Published: June 15, 2018 By

Photograph of a black-figure lekythos showing two figures reclining beneath a productive grape arbor, from the side against a neutral gray background.A major source of evidence for ancient Greece is painted pottery. The two most popular decorative styles of ancient Greek pots are black-figure vase painting, practiced primarily in the 6th centuries B.C.E., and red-figure vase painting, developed from the late 6th through 4th centuries B.C.E. Despite the names for these styles, decoration was largely created not with paint, but with a material called slip, a liquid mixture of clay and water (1). Slip was an integral component of ancient Greek vase construction and decoration (1).

In ancient Greece, slip seems to have been about 20 percent clay and 80 percent water. It is more accurately referred to as levigated slip because the coarser particles in the clay were removed by the process of levigation. Ancient Greeks may also have used potash to deflocculate their slip, a process that allows clay particles to remain suspended by prohibiting them from adhering to one another. 

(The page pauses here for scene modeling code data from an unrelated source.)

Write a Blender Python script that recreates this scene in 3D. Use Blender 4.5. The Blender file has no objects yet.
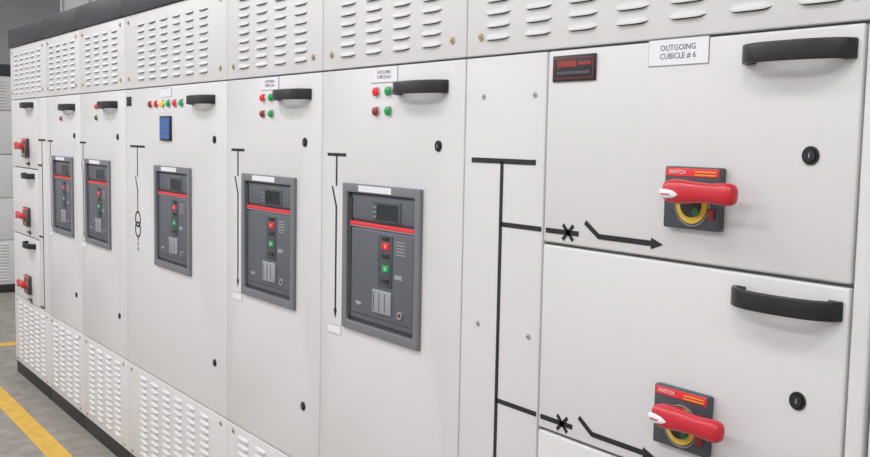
import bpy, bmesh, math
from math import sin, cos, pi, radians
from mathutils import Matrix, Vector

H = 1.64          # camera height above the floor
S = bpy.context.scene
S.view_settings.view_transform = 'Standard'
S.view_settings.look = 'None'

# ---------------------------------------------------------------- materials
def mat(name, col, rough=.5, metal=0., noise=0., nscale=20., bump=0., bscale=200., emit=0., coat=0.):
    m = bpy.data.materials.new(name); m.use_nodes = True
    nt = m.node_tree; b = nt.nodes['Principled BSDF']
    b.inputs['Base Color'].default_value = (*col, 1)
    b.inputs['Roughness'].default_value = rough
    b.inputs['Metallic'].default_value = metal
    if coat: b.inputs['Coat Weight'].default_value = coat
    if emit:
        b.inputs['Emission Color'].default_value = (*col, 1)
        b.inputs['Emission Strength'].default_value = emit
    tc = nt.nodes.new('ShaderNodeTexCoord')
    if noise:
        n = nt.nodes.new('ShaderNodeTexNoise'); n.inputs['Scale'].default_value = nscale; n.inputs['Detail'].default_value = 6
        r = nt.nodes.new('ShaderNodeValToRGB')
        r.color_ramp.elements[0].position = .3; r.color_ramp.elements[1].position = .7
        r.color_ramp.elements[0].color = (*[c*(1-noise) for c in col], 1)
        r.color_ramp.elements[1].color = (*[min(1, c*(1+noise)) for c in col], 1)
        nt.links.new(tc.outputs['Object'], n.inputs['Vector'])
        nt.links.new(n.outputs['Fac'], r.inputs['Fac']); nt.links.new(r.outputs['Color'], b.inputs['Base Color'])
    if bump:
        n2 = nt.nodes.new('ShaderNodeTexNoise'); n2.inputs['Scale'].default_value = bscale; n2.inputs['Detail'].default_value = 2
        bp = nt.nodes.new('ShaderNodeBump'); bp.inputs['Strength'].default_value = bump; bp.inputs['Distance'].default_value = .001
        nt.links.new(tc.outputs['Object'], n2.inputs['Vector'])
        nt.links.new(n2.outputs['Fac'], bp.inputs['Height']); nt.links.new(bp.outputs['Normal'], b.inputs['Normal'])
    return m

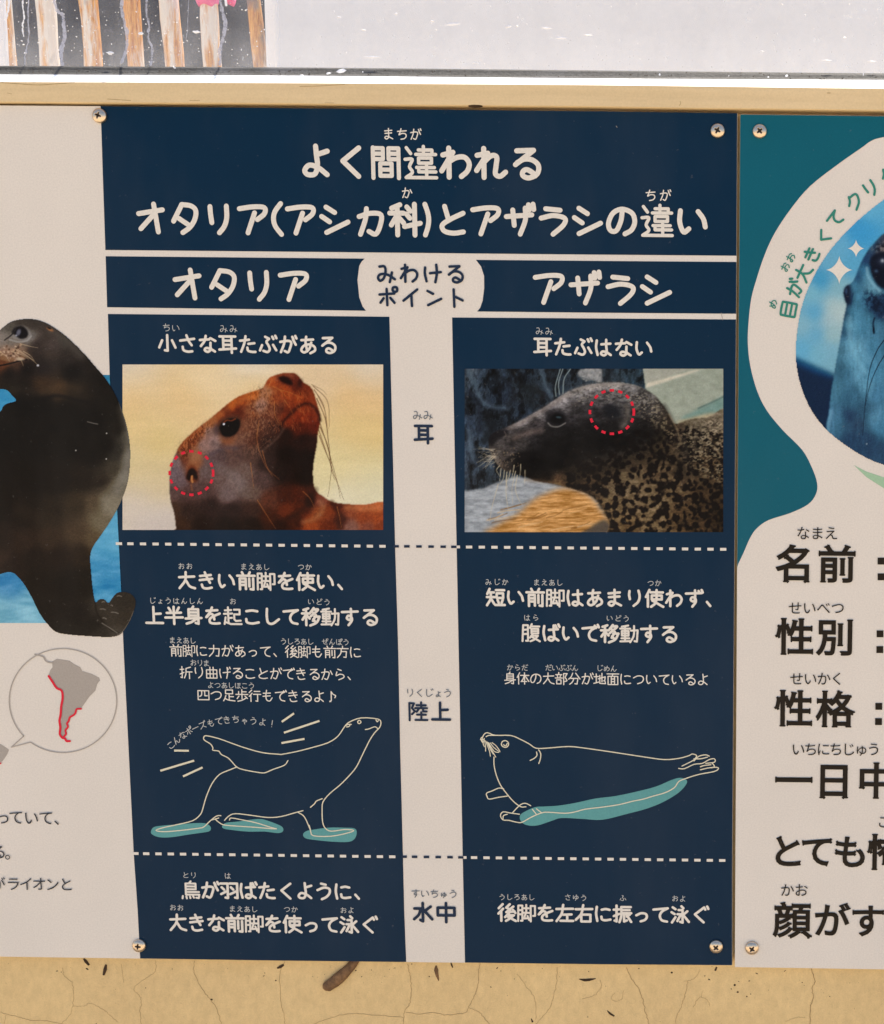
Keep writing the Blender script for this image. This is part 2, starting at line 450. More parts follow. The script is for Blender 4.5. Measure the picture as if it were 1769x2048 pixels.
class Canvas:
    """photograph pixels x0..x1, y0..y1 at one cell per `step` pixels; drawing uses local crop coordinates"""
    def __init__(s, x0, x1, y0, y1, step, ox=0, oy=0, k=1.0):
        s.x = np.arange(x0, x1 + step * 0.5, step); s.y = np.arange(y0, y1 + step * 0.5, step)
        s.step = step
        s.X, s.Y = np.meshgrid(s.x, s.y)
        s.ox, s.oy, s.k = ox, oy, k
        s.c = np.zeros(s.X.shape + (3,)); s.h, s.w = s.X.shape
    def loc(s, p):
        p = np.asarray(p, float); return np.stack([s.ox + p[..., 0] / s.k, s.oy + p[..., 1] / s.k], -1)
    def rbf(s, pts, power=2.0, soft=6.0):
        a = np.array([(p[0], p[1]) for p in pts], float); a = s.loc(a)
        col = np.array([p[2:5] for p in pts], float)
        W = np.zeros((s.h, s.w)); O = np.zeros((s.h, s.w, 3))
        for (x, y), c in zip(a, col):
            w = 1.0 / ((s.X - x) ** 2 + (s.Y - y) ** 2 + soft ** 2) ** power
            W += w; O += w[..., None] * c
        return O / W[..., None]
    def mask(s, poly, smooth=True, blur=1.0):
        p = s.loc(poly)
        if smooth: p = catmull(p, closed=True, n=4)
        a = p; b = np.roll(p, -1, axis=0)
        ins = np.zeros((s.h, s.w), bool)
        for (x1, y1), (x2, y2) in zip(a, b):
            if y1 == y2: continue
            rows = np.where((s.y > min(y1, y2)) & (s.y <= max(y1, y2)))[0]
            for r in rows:
                xc = x1 + (s.y[r] - y1) / (y2 - y1) * (x2 - x1)
                ins[r, s.x < xc] ^= True
        m = ins.astype(float)
        return s.blur(m, blur) if blur > 0 else m
    def blur(s, m, px):
        r = px / s.step
        if r < 0.3: return m
        n = int(max(1, math.ceil(r * 2.5))); k = np.exp(-0.5 * (np.arange(-n, n + 1) / r) ** 2); k /= k.sum()
        q = np.pad(m, ((n, n), (0, 0)), mode='edge'); m = sum(k[i] * q[i:i + s.h] for i in range(2 * n + 1))
        q = np.pad(m, ((0, 0), (n, n)), mode='edge'); return sum(k[i] * q[:, i:i + s.w] for i in range(2 * n + 1))
    def put(s, m, col):
        col = np.asarray(col, float)
        s.c = s.c * (1 - m[..., None]) + (col if col.ndim == 3 else col[None, None]) * m[..., None]
    def poly(s, poly, col, a=1.0, blur=1.0, smooth=True):
        s.put(s.mask(poly, smooth, blur) * a, col)
    def line(s, pts, width, col, a=1.0, blur=0.6, taper=False):
        """width in photograph pixels"""
        p = catmull(s.loc(pts), n=6); m = np.zeros((s.h, s.w))
        n = len(p)
        for i in range(n - 1):
            (x1, y1), (x2, y2) = p[i], p[i + 1]
            ww = width * (1 - 0.75 * i / n if taper else 1)
            pad = ww + 3
            ix = np.where((s.x > min(x1, x2) - pad) & (s.x < max(x1, x2) + pad))[0]
            iy = np.where((s.y > min(y1, y2) - pad) & (s.y < max(y1, y2) + pad))[0]
            if not len(ix) or not len(iy): continue
            sl = (slice(iy[0], iy[-1] + 1), slice(ix[0], ix[-1] + 1))
            X = s.X[sl]; Y = s.Y[sl]
            dx, dy = x2 - x1, y2 - y1; L2 = dx * dx + dy * dy + 1e-9
            t = np.clip(((X - x1) * dx + (Y - y1) * dy) / L2, 0, 1)
            d = np.hypot(X - x1 - t * dx, Y - y1 - t * dy)
            m[sl] = np.maximum(m[sl], np.clip((ww / 2 + blur - d) / (2 * blur), 0, 1))
        s.put(m * a, col)
    def dab(s, x, y, rx, ry, col, a=1.0, ang=0.0, hard=2.0):
        (x, y) = s.loc((x, y)); rx /= s.k; ry /= s.k
        X = s.X - x; Y = s.Y - y; c, sn = math.cos(ang), math.sin(ang)
        d = ((X * c + Y * sn) / rx) ** 2 + ((-X * sn + Y * c) / ry) ** 2
        s.put(a * np.exp(-(d ** hard) * 0.7), col)
    def build(s, name, parent, keep=None, y=LAY_PHOTO, seed=3):
        r = np.random.RandomState(seed)
        c = np.clip(s.c + r.randn(s.h, s.w, 1) * 2.2 + r.randn(s.h, s.w, 3) * 1.0, 2, 250)
        c = np.where(c < 80, c * (0.70 + 0.30 * c / 80), c)       # the printer's black point
        alb = ink(c)
        P = at(s.X, s.Y); P[..., 1] = y
        idx = np.arange(s.h * s.w).reshape(s.h, s.w)
        q = np.stack([idx[1:, :-1], idx[1:, 1:], idx[:-1, 1:], idx[:-1, :-1]], -1).reshape(-1, 4)
        if keep is not None:
            kk = (keep[1:, :-1] + keep[1:, 1:] + keep[:-1, 1:] + keep[:-1, :-1]).reshape(-1) >= 2.0
            q = q[kk]
            used = np.unique(q); remap = np.zeros(s.h * s.w, int); remap[used] = np.arange(len(used))
            q = remap[q]; V = P.reshape(-1, 3)[used]; A = alb.reshape(-1, 3)[used]
        else:
            V = P.reshape(-1, 3); A = alb.reshape(-1, 3)
        me = bpy.data.meshes.new(name)
        me.vertices.add(len(V)); me.vertices.foreach_set('co', V.ravel())
        me.loops.add(q.size); me.loops.foreach_set('vertex_index', q.ravel().astype(np.int32))
        me.polygons.add(len(q)); me.polygons.foreach_set('loop_start', np.arange(0, q.size, 4, dtype=np.int32))
        me.update(calc_edges=True)
        at_ = me.color_attributes.new('print', 'FLOAT_COLOR', 'POINT')
        at_.data.foreach_set('color', np.hstack([A, np.ones((len(A), 1))]).astype(np.float32).ravel())
        me.validate()
        return link(name, me, parent, M['photo'])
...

Slip functioned in a variety of ways in ancient Greek vase construction and decoration. Slip was, for example, used as an adhesive for attaching appendages to the body of a vessel. Likewise, it was applied as decoration to the surface of a vessel while it was leather-hard and before it was fired in a pottery kiln. When it is used as decoration, slip is applied like paint, that is, with a brush or similar tool. Unlike paint, however, slip has the advantage of bonding with the surface of the clay vessel and, for this reason, it is more durable than paint. 

The black-figure and red-figure techniques of ancient Greek vase painting were achieved using slip, not paint. The familiar black color of ancient Greek slip resulted from the natural presence of iron oxide in the clay, which turns black during the firing process. Other colors could be achieved by adding various materials to the slip mixture. White, for example, was created by using a pure primary clay, one that had few or no iron oxides. Red slip was created by the addition of red ochre to the slip mixture, while brown was produced by using a more diluted solution of the standard black slip (2). Ancient Greek vase painters used slip to its full extent to create lively scenes and decorative elements on the surfaces of vases. 

This essay was written to accompany a collection of Greek artifacts at the CU Art Museum

Footnotes

  1. Toby Schreiber, Athenian Vase Construction: A Potter's Analysis (Malibu: The J. Paul Getty Museum, 1999): 28. 
  2. J.V. Noble, "An Overview of the Technology of Greek and Related Pottery" in ed. H. A. G. Brijdger, Ancient Greek and Related Pottery: Proceedings of the International Vase Symposium in Amsterdam, 12 -15 April 1984 (Amsterdam: Allard Pierson Museum, 1984): 34; Schreiber, Athenian Vase Construction: 53-6.